Las mujeres de la generación de mi madre
cantaban boleros en el jardín
a la hora de la siesta…
Silvia Tocco (La cercanía del mar)
Era la radio. En el principio era la radio. Aquella Radio Madrid de los concursos, el Carrusel deportivo, el teatro, los seriales, los «partes» de obligada conexión con Radio Nacional y, sobre todo, la música. Aquellas coplas, los boleros, los tangos, y la incipiente música ye-ye.
Mi madre cantaba todo el tiempo mientras hacía las labores de la casa. Daba igual si barría, cosía, limpiaba el polvo, cocinaba, fregaba «los cacharros» con el agua que había que traer de la fuente de la plaza, porque no teníamos en casa, o vareaba dos veces al año la lana de los colchones en el patio común donde nos bañaba a mi hermana pequeña y a mí, en verano, en un barreño de «cinz» donde el agua se calentaba al sol, el mismo en el que fabricaba jabón con aceite y sebo removiendo interminablemente con un palo.
Ella siempre parecía feliz y, probablemente, lo era a su manera. Mi padre trabajaba catorce horas diarias en dos trabajos diferentes, como casi todos los obreros durante aquellos años 50 de la emigración a Europa de más de dos millones de españoles. LLegaba tarde, pero siempre le esperábamos para estar junto a él mientras cenaba y escuchar todos juntos los programas nocturnos, generalmente de teatro y variedades. Por supuesto, sentados en sillas alrededor de la mesa del comedor, no teníamos sillones ni espacio para ellos.
Había programas de humor, Gila, Pepe Iglesias «el zorro», los sainetes de los hermanos Álvarez Quintero interpretados por aquella auténtica pléyade de actores radiofónicos maravillosos que lo mismo conseguían hacernos reir que llorar solo con sus voces, los Juana Ginzo, Matilde Conesa, Pedro Pablo Ayuso o Matilde Vilariño entre otros muchos.
Pero la música llenaba todo el día con los diferentes estilos de la época y los niños nos sabíamos todas las canciones, no solo de escucharlas en la radio, sino sobre todo, al menos en mi caso, de escuchárselas a mi madre.
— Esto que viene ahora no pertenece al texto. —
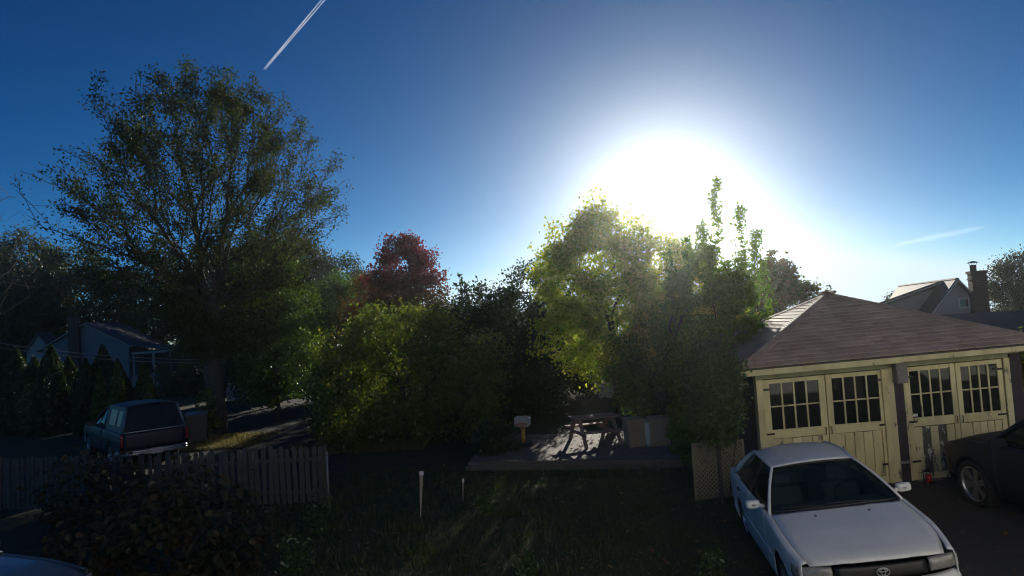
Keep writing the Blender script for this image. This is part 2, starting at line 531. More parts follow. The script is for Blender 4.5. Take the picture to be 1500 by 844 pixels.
def fallen(name, n, x0, x1, y0, y1, ok, seed, z=0.012, L=0.085):
    rng = np.random.default_rng(seed)
    p = poly_pts(rng, n, x0, x1, y0, y1, ok, z)
    k = len(p); a = rng.random(k) * 6.283; s = rng.uniform(0.6, 1.25, (k, 1)) * L / 2
    d = np.stack([np.cos(a), np.sin(a), rng.normal(0, .25, k)], 1) * s; e = np.stack([-np.sin(a), np.cos(a), rng.normal(0, .25, k)], 1) * s * .62
    p[:, 2] += np.abs(rng.normal(0, .02, k)) + np.array([gz(q) for q in p[:, 0]])
    v = np.stack([p - d, p + e, p + d, p - e], 1).reshape(-1, 3)
    return tag(link_mesh(np_mesh(name, v, np.arange(k * 4).reshape(k, 4), FALLEN), name, None), kind="stuff")
def blades(name, pts, h, w, m, seed):
    rng = np.random.default_rng(seed)
    n = len(pts)
    a = rng.random(n) * 6.283
    hh = h * rng.uniform(0.5, 1.3, n)
    lean = rng.normal(size=(n, 2)) * (hh * 0.45)[:, None]
    v = np.empty((n, 3, 3))
    dx = np.stack([np.cos(a), np.sin(a)], 1) * w / 2
    v[:, 0, :2] = pts[:, :2] - dx; v[:, 1, :2] = pts[:, :2] + dx; v[:, 2, :2] = pts[:, :2] + lean
    v[:, 0, 2] = v[:, 1, 2] = pts[:, 2] - 0.01; v[:, 2, 2] = pts[:, 2] + hh
    o = link_mesh(np_mesh(name, v.reshape(-1, 3), np.arange(n * 3).reshape(n, 3), m), name, None)
    return o
def poly_pts(rng, n, x0, x1, y0, y1, ok=lambda x, y: True, z=0.0):
    p = np.stack([rng.uniform(x0, x1, n), rng.uniform(y0, y1, n), np.full(n, z)], 1)
    return p[np.array([ok(a, b) for a, b in p[:, :2]])]
FALLEN = leafmat("fallen_leaf", [(0.10, 0.06, 0.025), (0.16, 0.10, 0.03), (0.20, 0.15, 0.05), (0.12, 0.05, 0.025), (0.09, 0.09, 0.03)], 0.25)
rg = np.random.default_rng(11)
def on_lawn(x, y):
    return not (x > 2.6 + (y - 5) * 0.16 and y < 12.1) and not (y > 16.0 - (x + 1.3) * 0.24 and -1.4 < x < 4)
p = poly_pts(rg, 60000, -5.4, 4.2, 6.2, 16.6, on_lawn)
tag(blades("grass", p, 0.055, 0.012, GRASSM, 1), kind="stuff")
_c = poly_pts(rg, 130, -5.0, 3.4, 6.8, 16.0, on_lawn)
p = np.concatenate([_c + np.stack([rg.normal(0, .09, len(_c)), rg.normal(0, .09, len(_c)), np.zeros(len(_c))], 1) for _ in range(55)])
tag(blades("grass_tufts", p, 0.15, 0.012, GRASSM, 3), kind="stuff")
p = poly_pts(rg, 16000, -13.6, -8.6, 21.3, 24.2, lambda x, y: True)
p2 = poly_pts(rg, 6000, -7.2, -2.8, 19.2, 21.2, lambda x, y: x > -6.8 + (y - 20) * -0.5)
tag(blades("verge_grass", np.concatenate([p, p2]), 0.10, 0.02, PALEGRASS, 2), kind="stuff")

fallen("fallen_leaves", 1500, -5.4, 4.2, 6.2, 16.6, on_lawn, 7, 0.04)
fallen("fallen_leaves", 260, 2.9, 9.0, 6.0, 12.2, lambda x, y: True, 8, 0.01, 0.07)
fallen("fallen_leaves", 500, -1.0, 3.9, 15.8, 19.2, lambda x, y: y > 16.2 - (x + 1.3) * 0.2, 9, 0.155, 0.08)
fallen("fallen_leaves", 900, -14.0, -4.5, 16.0, 24.5, lambda x, y: True, 10, 0.012, 0.08)

# ------------------------------------------------------------------ garage
def paintmat(name, paint, wood, chip=0.5, scale=5.0):
    m = bpy.data.materials.new(name)
    m.use_nodes = True
    n, l = nodes_of(m)
    b = n["Principled BSDF"]
    b.inputs["Roughness"].default_value = 0.6
    tc = n.new("ShaderNodeTexCoord"); mp = n.new("ShaderNodeMapping"); mp.inputs["Scale"].default_value = (1.6, 1.6, 0.55)
    oi = n.new("ShaderNodeObjectInfo")
    va = n.new("ShaderNodeVectorMath"); va.operation = 'SCALE'
    cx = n.new("ShaderNodeCombineXYZ")
    for i in range(3): l.new(oi.outputs["Random"], cx.inputs[i])
    l.new(cx.outputs[0], va.inputs[0]); va.inputs["Scale"].default_value = 37.0
    ad = n.new("ShaderNodeVectorMath"); ad.operation = 'ADD'
    l.new(tc.outputs["Object"], ad.inputs[0]); l.new(va.outputs[0], ad.inputs[1])
    l.new(ad.outputs[0], mp.inputs[0])
    nz = n.new("ShaderNodeTexNoise"); nz.inputs["Scale"].default_value = scale; nz.inputs["Detail"].default_value = 9; nz.inputs["Roughness"].default_value = 0.72
    l.new(mp.outputs[0], nz.inputs["Vector"])
    r = n.new("ShaderNodeValToRGB")
    r.color_ramp.elements[0].position = chip; r.color_ramp.elements[1].position = chip + 0.03
    r.color_ramp.elements[0].color = (0, 0, 0, 1); r.color_ramp.elements[1].color = (1, 1, 1, 1)
    l.new(nz.outputs["Fac"], r.inputs[0])
    n2 = n.new("ShaderNodeTexNoise"); n2.inputs["Scale"].default_value = 2.2; n2.inputs["Detail"].default_value = 5
    l.new(mp.outputs[0], n2.inputs["Vector"])
    r2 = n.new("ShaderNodeValToRGB")
    r2.color_ramp.elements[0].position = 0.3; r2.color_ramp.elements[1].position = 0.75
    r2.color_ramp.elements[0].color = (*paint, 1); r2.color_ramp.elements[1].color = (paint[0] * 0.62, paint[1] * 0.60, paint[2] * 0.56, 1)
    l.new(n2.outputs["Fac"], r2.inputs[0])
    mx = n.new("ShaderNodeMix"); mx.data_type = 'RGBA'
    l.new(r.outputs[0], mx.inputs["Factor"]); l.new(r2.outputs[0], mx.inputs["A"]); mx.inputs["B"].default_value = (*wood, 1)
    l.new(mx.outputs["Result"], b.inputs["Base Color"])
    bp = n.new("ShaderNodeBump"); bp.inputs["Strength"].default_value = 0.5; bp.inputs["Distance"].default_value = 0.004; bp.invert = True
    l.new(r.outputs[0], bp.inputs["Height"]); l.new(bp.outputs[0], b.inputs["Normal"])
    return m

def brickmat(name, c1, c2, mort):
    m = bpy.data.materials.new(name); m.use_nodes = True
    n, l = nodes_of(m); b = n["Principled BSDF"]; b.inputs["Roughness"].default_value = 0.9
    tc = n.new("ShaderNodeTexCoord"); sx = n.new("ShaderNodeSeparateXYZ"); cx = n.new("ShaderNodeCombineXYZ")
    l.new(tc.outputs["Object"], sx.inputs[0])
    ad = n.new("ShaderNodeMath"); l.new(sx.outputs[0], ad.inputs[0]); l.new(sx.outputs[1], ad.inputs[1])
    l.new(ad.outputs[0], cx.inputs[0]); l.new(sx.outputs[2], cx.inputs[1])
    bt = n.new("ShaderNodeTexBrick"); bt.inputs["Scale"].default_value = 4.6
    bt.inputs["Color1"].default_value = (*c1, 1); bt.inputs["Color2"].default_value = (*c2, 1); bt.inputs["Mortar"].default_value = (*mort, 1)
    bt.inputs["Mortar Size"].default_value = 0.03
    bt.inputs["Brick Width"].default_value = 1.0; bt.inputs["Row Height"].default_value = 0.33
    l.new(cx.outputs[0], bt.inputs["Vector"]); l.new(bt.outputs["Color"], b.inputs["Base Color"])
    bp = n.new("ShaderNodeBump"); bp.inputs["Strength"].default_value = 0.7; bp.inputs["Distance"].default_value = 0.012; bp.invert = True
    l.new(bt.outputs["Fac"], bp.inputs["Height"]); l.new(bp.outputs[0], b.inputs["Normal"])
    return m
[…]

Yo me sorprendía muchas veces a mí mismo mirándola embobado y repitiendo en silencio aquellas letras, porque oírla cantar era lo único capaz de distraerme de los tebeos o de las peleas entre «indios y americanos» o las colecciones de cromos de futbolistas.
A veces aún me parece escucharla cantando aquello de: «Apoyá en el quicio de la mancebía…», que yo por supuesto no entendía o «Reloj no marques las horas…». Solo la veía triste cuando en las tardes de verano, me llevaba con ella al cementerio donde visitábamos la tumba de mi hermana mayor, una niña preciosa que murió con nueve años cuando yo apenas tenía unos meses.
Quizás por eso odio los cementerios. No por lo lúgubre del lugar o porque me dé ningún miedo la muerte. Como recordaba ayer en su recital de poesía Ángel Petisme, que oyó una vez en boca de José Luis Sampedro: «No tengo miedo a la muerte pero no tengo prisa». Los odio porque me recuerdan los momentos de tristeza de mi madre, la mujer más alegre y divertida que he conocido. A pesar de todo.